___ MATERIALS PROVIDED

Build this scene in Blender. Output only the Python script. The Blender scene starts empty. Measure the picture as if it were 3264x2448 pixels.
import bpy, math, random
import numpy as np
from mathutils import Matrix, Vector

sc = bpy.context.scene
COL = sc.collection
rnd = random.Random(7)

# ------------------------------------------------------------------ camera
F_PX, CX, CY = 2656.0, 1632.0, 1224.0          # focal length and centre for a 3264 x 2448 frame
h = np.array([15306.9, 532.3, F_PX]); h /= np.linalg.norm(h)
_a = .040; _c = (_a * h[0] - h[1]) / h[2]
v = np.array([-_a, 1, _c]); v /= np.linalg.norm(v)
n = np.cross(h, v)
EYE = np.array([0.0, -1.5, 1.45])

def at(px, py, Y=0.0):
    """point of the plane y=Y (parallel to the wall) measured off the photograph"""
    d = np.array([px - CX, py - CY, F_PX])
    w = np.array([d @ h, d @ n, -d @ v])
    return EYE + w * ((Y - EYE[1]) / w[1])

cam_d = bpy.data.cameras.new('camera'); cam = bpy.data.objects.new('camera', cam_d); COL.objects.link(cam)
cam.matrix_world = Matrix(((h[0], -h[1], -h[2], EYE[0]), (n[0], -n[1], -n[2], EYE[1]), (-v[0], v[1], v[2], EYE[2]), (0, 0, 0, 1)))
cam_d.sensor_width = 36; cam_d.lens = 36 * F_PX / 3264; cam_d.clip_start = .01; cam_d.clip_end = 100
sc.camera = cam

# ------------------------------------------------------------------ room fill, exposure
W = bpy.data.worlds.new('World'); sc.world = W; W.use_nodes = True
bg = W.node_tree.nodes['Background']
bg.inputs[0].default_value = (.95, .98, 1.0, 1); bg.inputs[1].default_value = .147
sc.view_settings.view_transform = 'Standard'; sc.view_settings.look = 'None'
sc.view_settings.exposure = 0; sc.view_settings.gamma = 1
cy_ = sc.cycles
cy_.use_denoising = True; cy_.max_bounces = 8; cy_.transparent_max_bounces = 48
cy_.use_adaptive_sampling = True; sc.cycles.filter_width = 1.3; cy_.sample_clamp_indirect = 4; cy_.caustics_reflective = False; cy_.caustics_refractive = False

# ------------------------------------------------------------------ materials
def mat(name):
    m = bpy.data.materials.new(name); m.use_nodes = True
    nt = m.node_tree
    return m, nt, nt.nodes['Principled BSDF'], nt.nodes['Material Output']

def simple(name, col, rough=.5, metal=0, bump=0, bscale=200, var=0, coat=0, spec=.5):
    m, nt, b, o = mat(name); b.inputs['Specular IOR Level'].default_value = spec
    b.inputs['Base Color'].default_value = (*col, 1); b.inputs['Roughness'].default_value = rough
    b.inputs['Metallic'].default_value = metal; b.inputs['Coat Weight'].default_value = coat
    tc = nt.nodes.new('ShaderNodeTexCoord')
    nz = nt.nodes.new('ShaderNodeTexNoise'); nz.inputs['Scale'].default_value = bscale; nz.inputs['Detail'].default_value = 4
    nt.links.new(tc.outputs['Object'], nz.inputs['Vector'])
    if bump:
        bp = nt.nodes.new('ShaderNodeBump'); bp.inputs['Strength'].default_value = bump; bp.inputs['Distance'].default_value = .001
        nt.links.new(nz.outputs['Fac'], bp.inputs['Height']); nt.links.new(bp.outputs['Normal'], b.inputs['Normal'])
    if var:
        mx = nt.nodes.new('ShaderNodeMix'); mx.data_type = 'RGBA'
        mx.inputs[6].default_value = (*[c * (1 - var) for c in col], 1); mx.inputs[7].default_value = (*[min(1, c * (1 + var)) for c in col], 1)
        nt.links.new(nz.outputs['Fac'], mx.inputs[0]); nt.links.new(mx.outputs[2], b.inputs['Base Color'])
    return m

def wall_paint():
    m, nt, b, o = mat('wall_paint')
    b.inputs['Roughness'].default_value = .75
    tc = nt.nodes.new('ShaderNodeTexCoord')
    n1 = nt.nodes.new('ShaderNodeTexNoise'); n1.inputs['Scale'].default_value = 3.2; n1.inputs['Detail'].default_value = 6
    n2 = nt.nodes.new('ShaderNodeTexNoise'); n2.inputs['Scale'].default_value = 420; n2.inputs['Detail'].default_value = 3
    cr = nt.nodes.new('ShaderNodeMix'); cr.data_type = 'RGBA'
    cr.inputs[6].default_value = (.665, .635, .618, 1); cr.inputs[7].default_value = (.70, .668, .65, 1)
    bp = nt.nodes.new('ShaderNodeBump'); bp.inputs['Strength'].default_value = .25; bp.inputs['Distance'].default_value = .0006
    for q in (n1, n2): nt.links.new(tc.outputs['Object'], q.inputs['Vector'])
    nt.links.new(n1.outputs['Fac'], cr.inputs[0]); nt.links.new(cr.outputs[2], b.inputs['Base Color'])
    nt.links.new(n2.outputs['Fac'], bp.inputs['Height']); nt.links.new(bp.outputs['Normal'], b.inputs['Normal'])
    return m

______
___ MATERIALS PROVIDED

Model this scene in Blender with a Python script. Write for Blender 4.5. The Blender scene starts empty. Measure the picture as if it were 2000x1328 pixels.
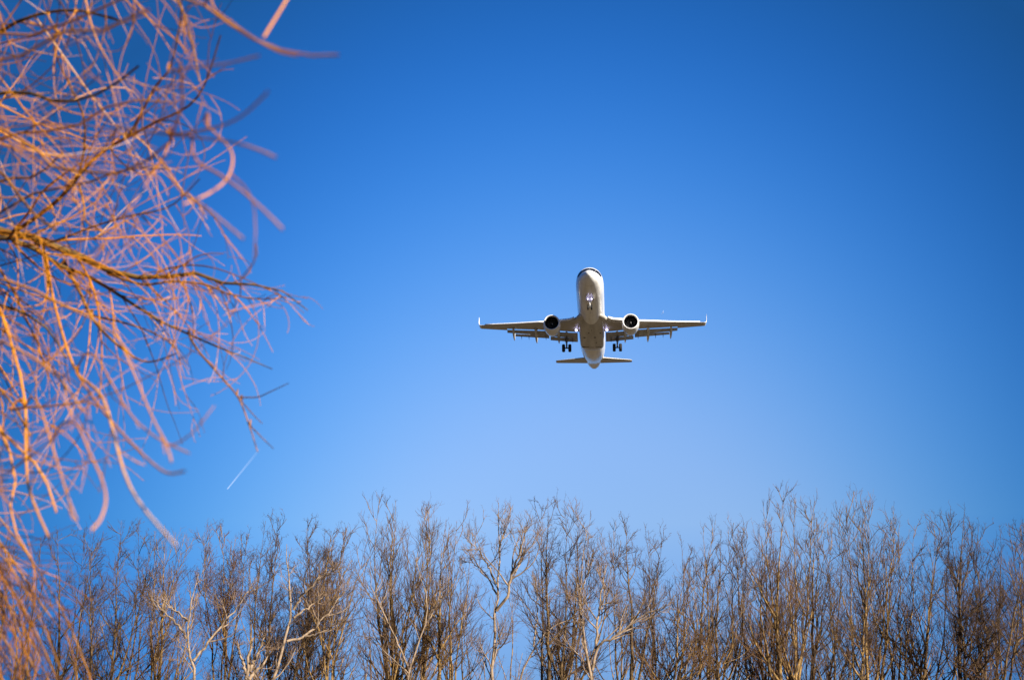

______

WHAT YOU WILL DO
Exactly and only the lines from the line with "Build this scene" to the line with "sc.camera = cam", both included, are to be printed.

RESULT FOR THIS TASK
Build this scene in Blender. Output only the Python script. The Blender scene starts empty. Measure the picture as if it were 3264x2448 pixels.
import bpy, math, random
import numpy as np
from mathutils import Matrix, Vector

sc = bpy.context.scene
COL = sc.collection
rnd = random.Random(7)

# ------------------------------------------------------------------ camera
F_PX, CX, CY = 2656.0, 1632.0, 1224.0          # focal length and centre for a 3264 x 2448 frame
h = np.array([15306.9, 532.3, F_PX]); h /= np.linalg.norm(h)
_a = .040; _c = (_a * h[0] - h[1]) / h[2]
v = np.array([-_a, 1, _c]); v /= np.linalg.norm(v)
n = np.cross(h, v)
EYE = np.array([0.0, -1.5, 1.45])

def at(px, py, Y=0.0):
    """point of the plane y=Y (parallel to the wall) measured off the photograph"""
    d = np.array([px - CX, py - CY, F_PX])
    w = np.array([d @ h, d @ n, -d @ v])
    return EYE + w * ((Y - EYE[1]) / w[1])

cam_d = bpy.data.cameras.new('camera'); cam = bpy.data.objects.new('camera', cam_d); COL.objects.link(cam)
cam.matrix_world = Matrix(((h[0], -h[1], -h[2], EYE[0]), (n[0], -n[1], -n[2], EYE[1]), (-v[0], v[1], v[2], EYE[2]), (0, 0, 0, 1)))
cam_d.sensor_width = 36; cam_d.lens = 36 * F_PX / 3264; cam_d.clip_start = .01; cam_d.clip_end = 100
sc.camera = cam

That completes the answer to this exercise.